TASK DESCRIPTION:
Copy these lines exactly and nothing else: from the line holding "The Blender Python" to the line holding "mb.build('stem', 'stem', s_)", both lines included.

Records with scene code:
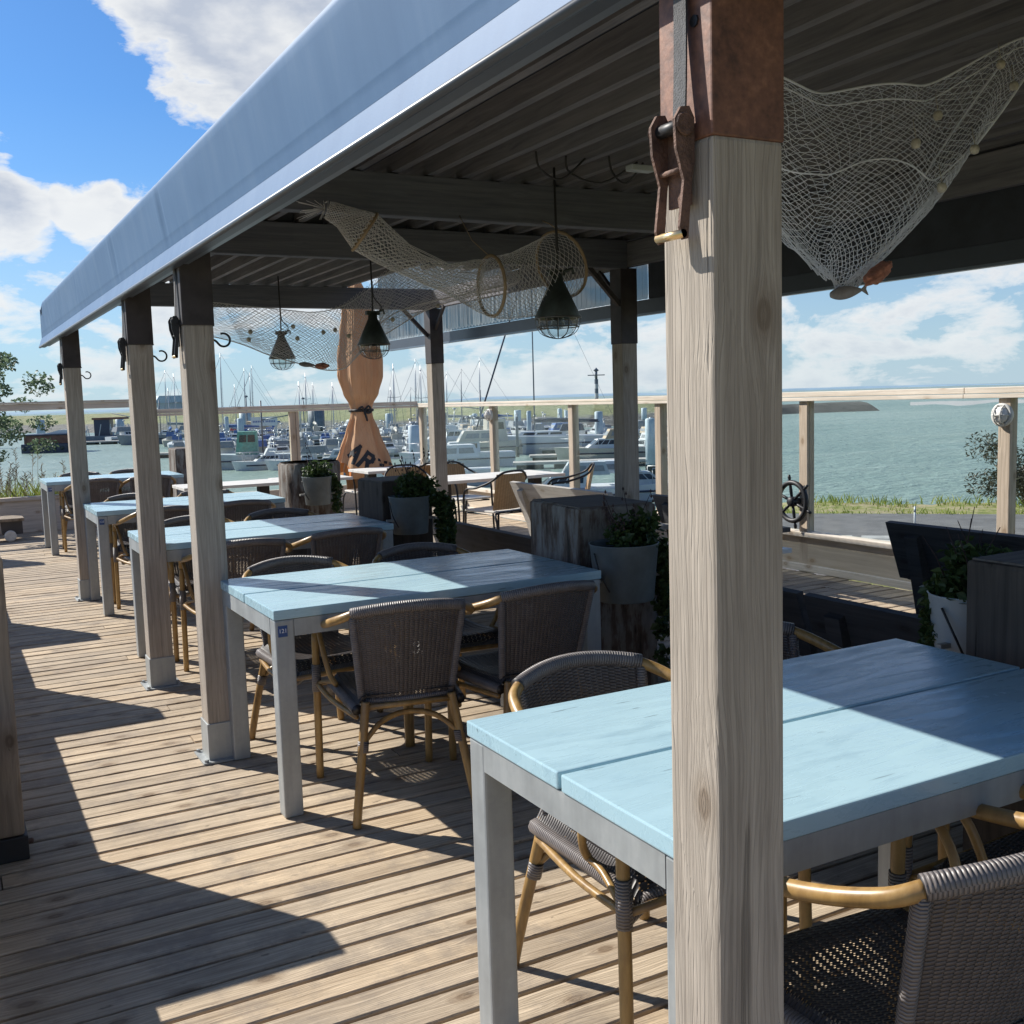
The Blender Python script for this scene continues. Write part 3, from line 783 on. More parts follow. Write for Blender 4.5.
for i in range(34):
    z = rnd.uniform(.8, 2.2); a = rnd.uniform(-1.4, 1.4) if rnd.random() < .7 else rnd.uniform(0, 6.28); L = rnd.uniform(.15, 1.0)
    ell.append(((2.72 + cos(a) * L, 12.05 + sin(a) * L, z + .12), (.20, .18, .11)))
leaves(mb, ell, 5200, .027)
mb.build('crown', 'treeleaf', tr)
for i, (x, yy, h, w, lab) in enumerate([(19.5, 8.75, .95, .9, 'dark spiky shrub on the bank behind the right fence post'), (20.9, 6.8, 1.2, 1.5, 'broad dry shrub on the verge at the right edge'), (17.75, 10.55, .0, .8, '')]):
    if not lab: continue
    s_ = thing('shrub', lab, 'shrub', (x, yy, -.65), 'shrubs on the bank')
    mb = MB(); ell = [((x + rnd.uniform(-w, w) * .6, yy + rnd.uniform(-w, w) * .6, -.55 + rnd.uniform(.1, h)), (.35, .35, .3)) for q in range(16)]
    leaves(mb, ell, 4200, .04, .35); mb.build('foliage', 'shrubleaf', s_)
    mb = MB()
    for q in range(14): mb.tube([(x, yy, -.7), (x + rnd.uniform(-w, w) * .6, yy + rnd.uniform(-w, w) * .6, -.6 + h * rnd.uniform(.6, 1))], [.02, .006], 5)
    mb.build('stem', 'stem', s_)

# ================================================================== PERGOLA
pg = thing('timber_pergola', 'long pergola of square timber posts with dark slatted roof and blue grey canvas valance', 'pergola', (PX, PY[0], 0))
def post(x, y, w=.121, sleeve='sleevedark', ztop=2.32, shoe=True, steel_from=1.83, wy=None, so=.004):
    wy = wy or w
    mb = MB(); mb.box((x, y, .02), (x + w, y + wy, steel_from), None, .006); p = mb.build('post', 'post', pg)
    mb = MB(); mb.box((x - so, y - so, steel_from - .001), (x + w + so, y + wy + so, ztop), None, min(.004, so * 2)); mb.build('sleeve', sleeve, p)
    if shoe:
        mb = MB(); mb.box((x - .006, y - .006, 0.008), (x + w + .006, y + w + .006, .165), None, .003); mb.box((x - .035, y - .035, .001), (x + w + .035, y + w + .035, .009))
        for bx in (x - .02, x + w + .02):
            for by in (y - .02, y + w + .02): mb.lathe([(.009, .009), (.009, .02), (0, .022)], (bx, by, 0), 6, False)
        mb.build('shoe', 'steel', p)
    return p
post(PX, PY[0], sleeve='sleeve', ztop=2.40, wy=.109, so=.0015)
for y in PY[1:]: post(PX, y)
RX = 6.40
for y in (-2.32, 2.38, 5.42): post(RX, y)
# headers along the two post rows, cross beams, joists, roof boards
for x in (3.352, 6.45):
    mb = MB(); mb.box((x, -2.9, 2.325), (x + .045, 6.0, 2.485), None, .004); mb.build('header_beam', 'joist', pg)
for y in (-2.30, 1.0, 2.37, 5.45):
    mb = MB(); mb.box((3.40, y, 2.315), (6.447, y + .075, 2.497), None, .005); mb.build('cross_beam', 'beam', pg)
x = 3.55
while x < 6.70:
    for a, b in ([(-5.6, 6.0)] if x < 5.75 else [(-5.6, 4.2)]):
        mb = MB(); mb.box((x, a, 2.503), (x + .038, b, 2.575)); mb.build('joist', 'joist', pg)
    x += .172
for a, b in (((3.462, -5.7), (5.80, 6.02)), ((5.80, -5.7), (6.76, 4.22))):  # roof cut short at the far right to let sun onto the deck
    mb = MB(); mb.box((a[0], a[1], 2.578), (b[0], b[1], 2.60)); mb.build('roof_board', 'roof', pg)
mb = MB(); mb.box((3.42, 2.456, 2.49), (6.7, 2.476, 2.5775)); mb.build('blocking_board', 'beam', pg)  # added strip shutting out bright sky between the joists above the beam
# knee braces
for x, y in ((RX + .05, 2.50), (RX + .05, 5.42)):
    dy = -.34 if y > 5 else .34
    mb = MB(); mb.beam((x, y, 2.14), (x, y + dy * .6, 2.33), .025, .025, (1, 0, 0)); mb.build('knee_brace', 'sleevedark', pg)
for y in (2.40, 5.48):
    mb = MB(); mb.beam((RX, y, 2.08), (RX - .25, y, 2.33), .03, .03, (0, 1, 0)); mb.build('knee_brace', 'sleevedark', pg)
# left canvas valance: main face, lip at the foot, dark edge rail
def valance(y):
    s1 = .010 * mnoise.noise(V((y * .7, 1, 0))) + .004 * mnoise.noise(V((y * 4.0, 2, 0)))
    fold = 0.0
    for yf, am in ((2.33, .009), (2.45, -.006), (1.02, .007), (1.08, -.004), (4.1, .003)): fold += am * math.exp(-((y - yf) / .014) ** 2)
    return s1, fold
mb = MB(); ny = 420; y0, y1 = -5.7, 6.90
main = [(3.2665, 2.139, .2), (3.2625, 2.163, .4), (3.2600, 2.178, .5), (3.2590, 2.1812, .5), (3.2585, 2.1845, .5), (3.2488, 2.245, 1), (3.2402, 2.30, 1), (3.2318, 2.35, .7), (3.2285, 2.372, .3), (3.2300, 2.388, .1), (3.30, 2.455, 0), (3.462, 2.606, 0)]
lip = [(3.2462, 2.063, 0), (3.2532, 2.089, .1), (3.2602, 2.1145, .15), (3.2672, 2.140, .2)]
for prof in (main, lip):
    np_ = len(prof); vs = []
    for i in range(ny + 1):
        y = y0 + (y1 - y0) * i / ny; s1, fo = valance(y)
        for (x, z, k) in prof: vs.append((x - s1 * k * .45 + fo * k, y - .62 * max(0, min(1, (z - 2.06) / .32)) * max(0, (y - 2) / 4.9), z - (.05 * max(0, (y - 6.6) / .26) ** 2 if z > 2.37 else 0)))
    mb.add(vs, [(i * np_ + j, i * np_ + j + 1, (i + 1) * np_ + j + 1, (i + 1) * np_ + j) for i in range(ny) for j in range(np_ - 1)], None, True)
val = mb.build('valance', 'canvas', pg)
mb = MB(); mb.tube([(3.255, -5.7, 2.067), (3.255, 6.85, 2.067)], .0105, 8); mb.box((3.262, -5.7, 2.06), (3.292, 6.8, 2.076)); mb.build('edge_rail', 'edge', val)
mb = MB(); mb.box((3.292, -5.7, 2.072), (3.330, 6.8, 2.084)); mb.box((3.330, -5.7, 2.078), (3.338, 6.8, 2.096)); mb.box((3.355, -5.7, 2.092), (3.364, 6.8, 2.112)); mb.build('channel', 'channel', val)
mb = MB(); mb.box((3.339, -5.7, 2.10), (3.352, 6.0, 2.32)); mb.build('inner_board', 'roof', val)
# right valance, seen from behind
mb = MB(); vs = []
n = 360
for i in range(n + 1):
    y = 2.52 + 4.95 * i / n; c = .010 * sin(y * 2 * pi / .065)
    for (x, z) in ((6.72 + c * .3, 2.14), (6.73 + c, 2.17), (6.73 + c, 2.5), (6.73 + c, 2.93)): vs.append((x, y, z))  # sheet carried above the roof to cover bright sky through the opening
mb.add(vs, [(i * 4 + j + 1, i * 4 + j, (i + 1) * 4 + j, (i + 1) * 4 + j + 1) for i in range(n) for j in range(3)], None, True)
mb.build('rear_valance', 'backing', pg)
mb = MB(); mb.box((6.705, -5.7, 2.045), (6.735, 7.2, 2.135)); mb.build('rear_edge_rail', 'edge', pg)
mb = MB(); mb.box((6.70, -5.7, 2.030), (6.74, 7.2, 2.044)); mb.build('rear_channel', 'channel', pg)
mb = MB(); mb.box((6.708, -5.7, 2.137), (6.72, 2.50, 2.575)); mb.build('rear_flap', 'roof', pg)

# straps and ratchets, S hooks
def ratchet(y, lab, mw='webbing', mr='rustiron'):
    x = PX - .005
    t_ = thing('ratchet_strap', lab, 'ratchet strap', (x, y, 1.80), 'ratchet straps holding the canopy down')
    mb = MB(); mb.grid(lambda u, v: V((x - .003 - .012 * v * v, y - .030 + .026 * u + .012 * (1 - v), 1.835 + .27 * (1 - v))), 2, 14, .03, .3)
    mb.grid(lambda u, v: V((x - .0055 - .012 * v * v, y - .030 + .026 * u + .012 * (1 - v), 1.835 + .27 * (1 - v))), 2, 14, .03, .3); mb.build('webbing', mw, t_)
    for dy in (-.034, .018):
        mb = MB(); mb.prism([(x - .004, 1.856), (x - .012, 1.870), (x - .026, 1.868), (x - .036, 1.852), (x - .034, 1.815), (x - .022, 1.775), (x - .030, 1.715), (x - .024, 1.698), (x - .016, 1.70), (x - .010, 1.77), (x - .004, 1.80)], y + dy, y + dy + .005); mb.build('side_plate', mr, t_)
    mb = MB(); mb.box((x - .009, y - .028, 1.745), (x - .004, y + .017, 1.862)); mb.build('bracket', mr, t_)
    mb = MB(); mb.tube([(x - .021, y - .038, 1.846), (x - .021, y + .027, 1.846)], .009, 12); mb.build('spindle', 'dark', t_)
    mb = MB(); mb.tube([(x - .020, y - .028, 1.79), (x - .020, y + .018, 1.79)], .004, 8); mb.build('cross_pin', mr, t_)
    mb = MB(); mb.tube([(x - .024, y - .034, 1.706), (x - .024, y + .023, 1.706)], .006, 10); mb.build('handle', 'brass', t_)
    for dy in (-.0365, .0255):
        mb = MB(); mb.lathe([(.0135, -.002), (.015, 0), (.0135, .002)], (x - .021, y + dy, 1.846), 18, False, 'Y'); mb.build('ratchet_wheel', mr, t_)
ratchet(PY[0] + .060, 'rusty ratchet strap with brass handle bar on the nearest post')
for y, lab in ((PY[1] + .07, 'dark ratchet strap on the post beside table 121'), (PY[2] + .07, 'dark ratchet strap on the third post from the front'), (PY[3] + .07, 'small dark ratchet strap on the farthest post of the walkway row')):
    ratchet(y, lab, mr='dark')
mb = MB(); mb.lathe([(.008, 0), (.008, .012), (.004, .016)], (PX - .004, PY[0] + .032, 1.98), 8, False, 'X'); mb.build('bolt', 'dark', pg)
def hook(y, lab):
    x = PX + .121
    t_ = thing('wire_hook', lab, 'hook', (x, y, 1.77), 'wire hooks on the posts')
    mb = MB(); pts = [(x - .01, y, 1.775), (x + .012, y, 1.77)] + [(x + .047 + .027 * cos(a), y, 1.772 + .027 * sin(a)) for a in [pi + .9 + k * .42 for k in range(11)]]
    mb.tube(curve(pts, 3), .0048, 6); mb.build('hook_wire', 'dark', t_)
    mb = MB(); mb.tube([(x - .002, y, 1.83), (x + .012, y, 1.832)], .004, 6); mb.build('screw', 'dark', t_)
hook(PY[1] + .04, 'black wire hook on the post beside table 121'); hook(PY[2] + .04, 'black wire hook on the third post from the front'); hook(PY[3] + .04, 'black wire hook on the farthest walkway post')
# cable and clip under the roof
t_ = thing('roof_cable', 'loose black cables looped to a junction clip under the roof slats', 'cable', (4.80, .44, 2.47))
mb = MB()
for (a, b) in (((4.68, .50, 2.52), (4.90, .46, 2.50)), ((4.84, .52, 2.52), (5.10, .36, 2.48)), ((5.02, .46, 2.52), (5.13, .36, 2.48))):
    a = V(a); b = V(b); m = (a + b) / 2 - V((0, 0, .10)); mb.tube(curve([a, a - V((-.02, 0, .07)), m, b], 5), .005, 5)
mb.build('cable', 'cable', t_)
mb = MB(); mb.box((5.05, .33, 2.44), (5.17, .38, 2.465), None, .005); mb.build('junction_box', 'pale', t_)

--

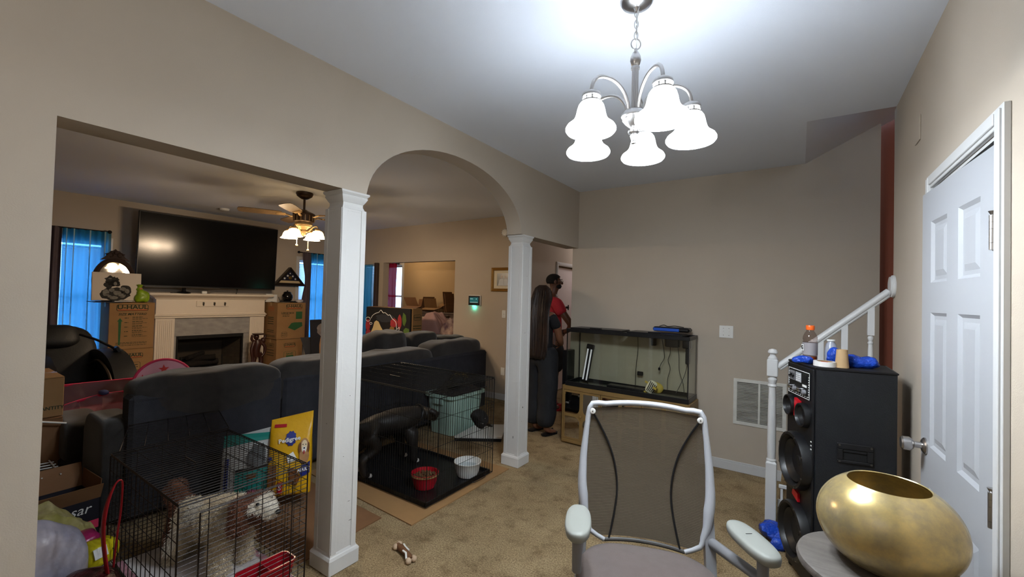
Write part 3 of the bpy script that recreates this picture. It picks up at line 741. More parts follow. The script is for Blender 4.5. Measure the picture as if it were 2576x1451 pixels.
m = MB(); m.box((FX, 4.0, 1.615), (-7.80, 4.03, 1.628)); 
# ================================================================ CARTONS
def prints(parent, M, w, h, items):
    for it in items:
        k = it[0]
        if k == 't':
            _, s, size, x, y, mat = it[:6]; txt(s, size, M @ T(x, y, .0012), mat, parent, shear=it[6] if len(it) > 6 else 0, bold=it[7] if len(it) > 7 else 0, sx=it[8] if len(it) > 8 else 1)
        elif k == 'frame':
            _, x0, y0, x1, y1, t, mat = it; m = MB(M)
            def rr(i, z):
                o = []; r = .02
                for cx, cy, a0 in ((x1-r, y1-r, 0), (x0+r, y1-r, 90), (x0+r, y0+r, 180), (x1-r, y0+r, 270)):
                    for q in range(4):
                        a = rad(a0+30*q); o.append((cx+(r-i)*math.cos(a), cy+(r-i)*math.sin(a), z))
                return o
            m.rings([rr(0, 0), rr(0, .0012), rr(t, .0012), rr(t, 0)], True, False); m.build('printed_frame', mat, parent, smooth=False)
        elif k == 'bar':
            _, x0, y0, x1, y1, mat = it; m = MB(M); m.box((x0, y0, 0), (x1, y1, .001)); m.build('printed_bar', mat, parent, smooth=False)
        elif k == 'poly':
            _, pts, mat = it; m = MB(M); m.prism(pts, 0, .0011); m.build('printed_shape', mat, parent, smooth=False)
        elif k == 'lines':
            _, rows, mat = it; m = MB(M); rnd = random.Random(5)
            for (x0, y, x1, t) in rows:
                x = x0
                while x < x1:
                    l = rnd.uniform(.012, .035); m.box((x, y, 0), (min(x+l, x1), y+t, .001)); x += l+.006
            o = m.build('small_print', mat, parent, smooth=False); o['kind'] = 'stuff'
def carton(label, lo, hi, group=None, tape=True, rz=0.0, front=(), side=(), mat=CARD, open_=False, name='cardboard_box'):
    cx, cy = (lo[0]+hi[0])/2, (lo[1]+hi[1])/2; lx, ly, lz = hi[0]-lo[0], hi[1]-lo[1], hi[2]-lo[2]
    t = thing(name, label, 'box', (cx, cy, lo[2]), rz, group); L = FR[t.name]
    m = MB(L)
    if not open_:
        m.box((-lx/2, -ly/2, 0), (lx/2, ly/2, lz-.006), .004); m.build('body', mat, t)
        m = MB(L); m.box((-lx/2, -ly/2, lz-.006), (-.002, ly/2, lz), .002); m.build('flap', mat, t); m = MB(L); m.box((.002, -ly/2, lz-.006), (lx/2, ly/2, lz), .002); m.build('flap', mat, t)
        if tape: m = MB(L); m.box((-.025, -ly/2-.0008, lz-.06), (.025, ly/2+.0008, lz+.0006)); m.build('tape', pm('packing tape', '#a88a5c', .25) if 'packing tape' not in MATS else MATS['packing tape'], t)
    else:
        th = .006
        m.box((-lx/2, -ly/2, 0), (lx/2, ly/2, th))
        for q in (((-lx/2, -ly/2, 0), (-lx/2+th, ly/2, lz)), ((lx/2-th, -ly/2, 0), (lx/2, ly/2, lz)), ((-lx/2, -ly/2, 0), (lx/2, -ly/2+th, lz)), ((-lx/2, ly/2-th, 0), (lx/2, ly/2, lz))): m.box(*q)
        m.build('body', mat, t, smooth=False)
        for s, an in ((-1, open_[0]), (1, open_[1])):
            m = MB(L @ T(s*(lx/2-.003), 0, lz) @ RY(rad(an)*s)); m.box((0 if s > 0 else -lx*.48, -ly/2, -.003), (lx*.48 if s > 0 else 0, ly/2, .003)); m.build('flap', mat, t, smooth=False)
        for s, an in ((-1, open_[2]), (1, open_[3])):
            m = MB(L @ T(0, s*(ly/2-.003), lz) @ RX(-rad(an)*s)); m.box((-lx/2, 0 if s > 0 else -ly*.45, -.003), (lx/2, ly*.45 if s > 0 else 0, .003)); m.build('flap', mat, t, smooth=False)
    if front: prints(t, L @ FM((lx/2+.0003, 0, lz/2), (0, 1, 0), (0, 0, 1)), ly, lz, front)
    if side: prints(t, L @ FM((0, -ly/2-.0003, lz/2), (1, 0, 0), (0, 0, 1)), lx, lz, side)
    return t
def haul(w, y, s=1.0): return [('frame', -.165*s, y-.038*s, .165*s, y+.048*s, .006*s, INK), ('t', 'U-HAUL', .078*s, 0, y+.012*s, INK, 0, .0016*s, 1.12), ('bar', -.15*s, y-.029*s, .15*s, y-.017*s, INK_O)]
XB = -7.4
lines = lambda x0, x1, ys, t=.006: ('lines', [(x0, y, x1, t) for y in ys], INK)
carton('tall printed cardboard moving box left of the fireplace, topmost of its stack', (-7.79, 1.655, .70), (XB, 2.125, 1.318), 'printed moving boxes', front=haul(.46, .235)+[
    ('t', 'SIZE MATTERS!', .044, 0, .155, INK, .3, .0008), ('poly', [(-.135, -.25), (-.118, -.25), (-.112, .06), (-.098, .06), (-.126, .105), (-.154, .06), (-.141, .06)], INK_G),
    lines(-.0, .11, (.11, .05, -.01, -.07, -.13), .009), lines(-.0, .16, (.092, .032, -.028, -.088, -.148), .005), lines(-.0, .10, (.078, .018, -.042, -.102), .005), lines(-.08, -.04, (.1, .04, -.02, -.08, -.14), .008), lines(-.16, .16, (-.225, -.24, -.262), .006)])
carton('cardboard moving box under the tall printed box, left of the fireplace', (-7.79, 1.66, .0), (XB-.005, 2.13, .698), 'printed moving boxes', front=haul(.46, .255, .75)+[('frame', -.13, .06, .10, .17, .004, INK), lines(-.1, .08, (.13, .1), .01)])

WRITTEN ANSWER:
The Blender Python script for this scene continues. Write part 3, from line 783 on. More parts follow. Write for Blender 4.5.
for i in range(34):
    z = rnd.uniform(.8, 2.2); a = rnd.uniform(-1.4, 1.4) if rnd.random() < .7 else rnd.uniform(0, 6.28); L = rnd.uniform(.15, 1.0)
    ell.append(((2.72 + cos(a) * L, 12.05 + sin(a) * L, z + .12), (.20, .18, .11)))
leaves(mb, ell, 5200, .027)
mb.build('crown', 'treeleaf', tr)
for i, (x, yy, h, w, lab) in enumerate([(19.5, 8.75, .95, .9, 'dark spiky shrub on the bank behind the right fence post'), (20.9, 6.8, 1.2, 1.5, 'broad dry shrub on the verge at the right edge'), (17.75, 10.55, .0, .8, '')]):
    if not lab: continue
    s_ = thing('shrub', lab, 'shrub', (x, yy, -.65), 'shrubs on the bank')
    mb = MB(); ell = [((x + rnd.uniform(-w, w) * .6, yy + rnd.uniform(-w, w) * .6, -.55 + rnd.uniform(.1, h)), (.35, .35, .3)) for q in range(16)]
    leaves(mb, ell, 4200, .04, .35); mb.build('foliage', 'shrubleaf', s_)
    mb = MB()
    for q in range(14): mb.tube([(x, yy, -.7), (x + rnd.uniform(-w, w) * .6, yy + rnd.uniform(-w, w) * .6, -.6 + h * rnd.uniform(.6, 1))], [.02, .006], 5)
    mb.build('stem', 'stem', s_)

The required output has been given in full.